Ich weiß, seitdem ich Blogs wie Elternmorphose, Unerzogen leben oder Liebevolle Familie lese, dass es bei dem, was wir landläufig als “Zicken”, “Bocken” oder “Trotzanfall” bezeichnen, um etwas anderes, tiefer Liegendes geht als um das, wogegen das Kind sich dem Anschein nach wehrt. Hinter kindlicher Weigerung oder Nicht-Einsicht in das von uns Verlangte steht ein unerfülltes Bedürfnis, das das Kind im Moment nicht anders artikulieren kann als durch Wut und Geschrei. Es ist ein Alarmsignal an uns Eltern: unser Kind braucht uns jetzt besonders dringend! Es braucht unsere Liebe, unsere Aufmerksamkeit, unsere Nähe, unser Verständnis. Deswegen bringen Diskutieren, Reden, Beschwichtigen, Ablenken, gar Schimpfen überhaupt nichts. Im Gegenteil: jeder Versuch, das Kind verbal zu überzeugen oder auf es einzureden, führt zu größerer Wut, ganz bestimmt aber nicht zur Einsicht und braven Ausführung des elterlich als notwendig Erachteten.
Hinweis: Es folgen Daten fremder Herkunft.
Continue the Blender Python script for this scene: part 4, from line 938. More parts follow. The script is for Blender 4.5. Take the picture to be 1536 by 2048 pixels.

Meine Strategien: Ruhe, Trost, Zuwendung, Zeit

Weil mir klar geworden ist, was bei diesen Szenen wirklich dahinter steckt, habe ich für mich Strategien entwickelt, um das Anzieh-Problem würdig für alle Beteiligten zu lösen. Ja, würdig ist das Stichwort. Ein Kind mit Festhalten in seine Klamotten zu zwingen ist nicht nur unwürdig für das Kind, sondern hinterlässt bei allen Beteiligten nur Grauen und Ohnmacht. Ich mache folgendes: ich höre dem Kind zu, bleibe da, bleibe leise, sage möglichst wenig (ou, das fällt mir schwer!), und versuche, Nähe zum Kind herzustellen. Mein einziges Ziel ist es, dass das Kind sich anfassen, hochnehmen und auf den Schoß setzen lässt, so dass ich es durch Wiegen und Umarmen beruhigen und trösten kann. Das dauert manchmal seine Zeit. Manchmal summe ich eine kleine Melodie, die oft zunächst vom Wutgeschrei des Kindes übertönt wird. Manchmal sage ich leise “Ja, Du bist wütend, das ist OK,”  oder “Ich sehe, Du bist verzweifelt. Das darfst Du sein.” Das sind eher Beruhigungs-Mantren für mich selbst, denn es fällt mir manchmal gar nicht leicht, ruhig und gefasst zu bleiben, und das ist letztlich das A und O.

Selbst-Affirmation

Manchmal reichen meine Ruhe und Präsenz aus – das Kind beruhigt sich und macht ganz von sich aus, was ich mir von ihm gewünscht habe. Manchmal frage ich auch: “Wie kann ich Dir helfen? Was möchtest Du?”, aber darauf reagiert mein Vierjähriges noch nicht. Ich denke, es versteht noch nicht, was ich damit meine. Aber es fühlt dadurch, dass ich bei ihm und ihm zugewandt bin, dass ich spüre, dass es verzweifelt ist, dass ich es nicht ablehne, sondern dass ich es unterstütze. Insofern dienen diese Sätze eher der Affirmation meiner eigenen Haltung (ich übe noch, denn auch in mir stecken ganz andere spontane Reaktionsweisen als die, die ich gern anwenden möchte).

Früher aufstehen

Was sich bei uns als äußerst hilfreich erwiesen hat: Wir stehen früher auf, damit wir im Zweifelsfall Zeit haben, solche Situationen ohne Zeitdruck zu durchstehen. Denn Zeitdruck ist Gift, pures Gift. Wir planen extra zwanzig Minuten für Eventualitäten dieser Art ein. Die kann man an Tagen, wo alles mit dem Anziehen glatt geht, auch mit Vorlesen und Kuscheln verbringen. Das ist eine Wohltat und eine Portion Nähe und Geborgenheit für alle, bevor der durchgetaktete Tag beginnt.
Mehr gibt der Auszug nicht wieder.